Prompt: Give the lines of the material verbatim, from the first line to the line with "3.42)]), .010, 8).build('cable', M['cable'], vb, True)", including both.

Data excerpt:
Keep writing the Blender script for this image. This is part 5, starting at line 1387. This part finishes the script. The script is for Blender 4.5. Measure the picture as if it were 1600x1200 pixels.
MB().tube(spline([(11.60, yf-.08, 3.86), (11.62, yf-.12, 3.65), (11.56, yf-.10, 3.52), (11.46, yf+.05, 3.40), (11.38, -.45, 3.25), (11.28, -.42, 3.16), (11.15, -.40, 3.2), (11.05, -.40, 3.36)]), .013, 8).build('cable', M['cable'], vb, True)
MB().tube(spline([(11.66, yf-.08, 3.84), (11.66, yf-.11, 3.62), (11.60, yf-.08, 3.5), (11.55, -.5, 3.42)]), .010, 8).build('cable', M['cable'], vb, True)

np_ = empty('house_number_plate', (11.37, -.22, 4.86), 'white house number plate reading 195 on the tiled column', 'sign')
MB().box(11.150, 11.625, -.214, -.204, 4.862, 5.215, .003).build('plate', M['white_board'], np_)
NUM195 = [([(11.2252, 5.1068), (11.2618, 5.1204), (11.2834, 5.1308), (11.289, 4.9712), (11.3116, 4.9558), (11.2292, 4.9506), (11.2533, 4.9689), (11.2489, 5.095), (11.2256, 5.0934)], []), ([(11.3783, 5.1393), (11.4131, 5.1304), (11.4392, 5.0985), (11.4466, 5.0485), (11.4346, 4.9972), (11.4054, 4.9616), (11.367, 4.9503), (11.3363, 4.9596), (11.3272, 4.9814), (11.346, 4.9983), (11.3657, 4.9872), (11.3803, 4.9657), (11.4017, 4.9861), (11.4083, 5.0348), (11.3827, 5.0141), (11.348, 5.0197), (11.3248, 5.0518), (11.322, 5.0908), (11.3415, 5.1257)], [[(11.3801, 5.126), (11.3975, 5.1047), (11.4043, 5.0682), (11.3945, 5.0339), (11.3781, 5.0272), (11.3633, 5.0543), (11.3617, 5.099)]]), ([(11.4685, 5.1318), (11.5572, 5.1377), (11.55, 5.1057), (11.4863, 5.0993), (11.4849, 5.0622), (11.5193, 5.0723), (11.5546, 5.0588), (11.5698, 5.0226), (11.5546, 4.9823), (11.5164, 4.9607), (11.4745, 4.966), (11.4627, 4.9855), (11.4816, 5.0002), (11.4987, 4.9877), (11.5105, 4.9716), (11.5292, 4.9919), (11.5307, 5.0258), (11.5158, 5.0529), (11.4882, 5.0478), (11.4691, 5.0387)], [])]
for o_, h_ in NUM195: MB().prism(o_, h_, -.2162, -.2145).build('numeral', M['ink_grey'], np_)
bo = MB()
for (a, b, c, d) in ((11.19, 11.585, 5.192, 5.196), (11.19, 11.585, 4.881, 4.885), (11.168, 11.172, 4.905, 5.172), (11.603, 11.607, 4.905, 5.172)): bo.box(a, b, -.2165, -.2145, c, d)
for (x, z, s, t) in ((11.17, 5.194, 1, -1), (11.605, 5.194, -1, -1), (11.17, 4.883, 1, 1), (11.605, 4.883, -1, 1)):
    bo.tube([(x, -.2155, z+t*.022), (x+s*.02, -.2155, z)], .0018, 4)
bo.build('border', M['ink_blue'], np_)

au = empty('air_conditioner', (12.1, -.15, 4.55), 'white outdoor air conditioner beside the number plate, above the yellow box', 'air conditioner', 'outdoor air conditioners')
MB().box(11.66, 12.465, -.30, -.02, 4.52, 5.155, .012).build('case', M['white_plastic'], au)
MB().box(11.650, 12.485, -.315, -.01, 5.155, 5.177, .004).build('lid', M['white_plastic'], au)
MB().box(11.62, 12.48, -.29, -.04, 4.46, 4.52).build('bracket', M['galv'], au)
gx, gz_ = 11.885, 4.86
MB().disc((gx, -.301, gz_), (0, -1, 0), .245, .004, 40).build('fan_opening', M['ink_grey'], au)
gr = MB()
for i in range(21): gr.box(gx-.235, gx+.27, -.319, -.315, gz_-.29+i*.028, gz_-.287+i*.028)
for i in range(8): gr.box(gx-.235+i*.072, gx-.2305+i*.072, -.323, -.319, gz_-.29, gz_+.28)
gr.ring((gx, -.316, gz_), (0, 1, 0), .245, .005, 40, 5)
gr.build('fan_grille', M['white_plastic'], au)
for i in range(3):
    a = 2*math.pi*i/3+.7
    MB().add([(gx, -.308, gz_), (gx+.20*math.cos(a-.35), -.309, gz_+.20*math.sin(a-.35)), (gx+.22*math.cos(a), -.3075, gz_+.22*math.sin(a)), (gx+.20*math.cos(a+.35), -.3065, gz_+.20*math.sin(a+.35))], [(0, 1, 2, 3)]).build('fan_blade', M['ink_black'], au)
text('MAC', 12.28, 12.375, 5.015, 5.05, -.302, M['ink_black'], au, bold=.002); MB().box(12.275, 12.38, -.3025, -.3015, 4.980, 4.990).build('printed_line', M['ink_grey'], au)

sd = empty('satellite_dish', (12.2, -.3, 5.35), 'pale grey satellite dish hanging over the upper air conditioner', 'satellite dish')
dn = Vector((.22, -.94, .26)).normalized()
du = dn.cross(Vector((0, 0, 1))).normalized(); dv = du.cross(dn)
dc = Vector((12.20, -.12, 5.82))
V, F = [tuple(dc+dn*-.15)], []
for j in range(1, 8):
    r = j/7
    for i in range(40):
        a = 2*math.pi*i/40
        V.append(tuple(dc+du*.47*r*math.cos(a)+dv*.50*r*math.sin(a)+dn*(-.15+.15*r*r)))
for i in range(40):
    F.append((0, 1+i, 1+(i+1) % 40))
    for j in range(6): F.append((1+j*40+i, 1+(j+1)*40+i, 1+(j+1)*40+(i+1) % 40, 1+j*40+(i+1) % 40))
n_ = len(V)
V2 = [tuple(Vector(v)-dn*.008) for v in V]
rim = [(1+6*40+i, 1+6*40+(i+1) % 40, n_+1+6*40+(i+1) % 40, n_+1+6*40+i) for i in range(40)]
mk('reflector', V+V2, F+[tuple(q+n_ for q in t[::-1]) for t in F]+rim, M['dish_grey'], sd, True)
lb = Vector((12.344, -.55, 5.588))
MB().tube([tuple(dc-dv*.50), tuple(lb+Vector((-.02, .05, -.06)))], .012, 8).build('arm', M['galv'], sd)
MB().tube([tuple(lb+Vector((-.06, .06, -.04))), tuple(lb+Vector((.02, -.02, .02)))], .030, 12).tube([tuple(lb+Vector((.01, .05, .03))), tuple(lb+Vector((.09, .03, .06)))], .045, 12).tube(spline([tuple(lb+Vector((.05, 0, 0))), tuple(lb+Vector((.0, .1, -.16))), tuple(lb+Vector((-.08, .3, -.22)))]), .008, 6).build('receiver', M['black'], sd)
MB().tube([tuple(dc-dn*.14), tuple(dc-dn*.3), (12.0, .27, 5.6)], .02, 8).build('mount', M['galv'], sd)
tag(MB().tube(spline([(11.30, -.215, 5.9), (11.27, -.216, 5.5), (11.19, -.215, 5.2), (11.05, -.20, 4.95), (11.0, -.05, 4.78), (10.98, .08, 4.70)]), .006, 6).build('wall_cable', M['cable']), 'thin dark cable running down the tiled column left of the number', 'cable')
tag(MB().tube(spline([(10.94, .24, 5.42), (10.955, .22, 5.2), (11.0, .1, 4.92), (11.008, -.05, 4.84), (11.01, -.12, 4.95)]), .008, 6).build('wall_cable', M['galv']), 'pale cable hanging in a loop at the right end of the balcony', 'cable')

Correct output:
Keep writing the Blender script for this image. This is part 5, starting at line 1387. This part finishes the script. The script is for Blender 4.5. Measure the picture as if it were 1600x1200 pixels.
MB().tube(spline([(11.60, yf-.08, 3.86), (11.62, yf-.12, 3.65), (11.56, yf-.10, 3.52), (11.46, yf+.05, 3.40), (11.38, -.45, 3.25), (11.28, -.42, 3.16), (11.15, -.40, 3.2), (11.05, -.40, 3.36)]), .013, 8).build('cable', M['cable'], vb, True)
MB().tube(spline([(11.66, yf-.08, 3.84), (11.66, yf-.11, 3.62), (11.60, yf-.08, 3.5), (11.55, -.5, 3.42)]), .010, 8).build('cable', M['cable'], vb, True)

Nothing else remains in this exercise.